3.12.2010

Postal do princípio do mundo
















Tinha grande curiosidade de ver o derradeiro filme de Michelangelo Antonioni (1912-2007), a curta-metragem The Dangerous Thread of Things inserida no triplo programa Eros (2004), que reúne ainda filmes de Wong Kar-wai e Steven Soderbergh que deixei para depois. Penso que não se lhe pode aplicar a designação desejada de filme-testamento, até porque é sabido que Antonioni trabalhou com franca debilidade física nos últimos anos. Praticamente desde Identificação de uma Mulher (1982), de que guardo excelentes memórias, que o cineasta italiano não filmou na plena posse das suas faculdades.
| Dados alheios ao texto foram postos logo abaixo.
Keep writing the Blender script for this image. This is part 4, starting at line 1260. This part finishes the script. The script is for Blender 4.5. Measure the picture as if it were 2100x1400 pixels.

No entanto é interessante olhar para The Dangerous Thread of Things como alegoria do princípio do mundo. Um Adão que se deixa jogar por duas belíssimas Evas (Regina Nemni e Luisa Ranieri). E como são belas as mulheres do filme! Belas, assim de nos roubar o fôlego, estão a perceber? E o cenário escolhido por Antonioni pode assemelhar-se a uma versão actual do Paraíso: uma zona junto ao mar não identificada, com praia, rio e a natureza apropriada para carregar de simbologia as cenas. Antonioni deixa finalmente um aviso aos homens. Não é de hoje que temos vindo a perder as mulheres umas para as outras, mas hoje perdêmo-las como nunca antes. Porque nos amolecem o cérebro com o desejo que despertam em nós, e porque sabem dominar o desejo melhor do que nós. E porque encontram no amor feminino subtilezas a que muitos homens nunca chegam. Estamos perdidos, como se vê. Sempre estivemos perdidos. Resta-nos reviver os dias do princípio do mundo. Do começo da nossa condenação.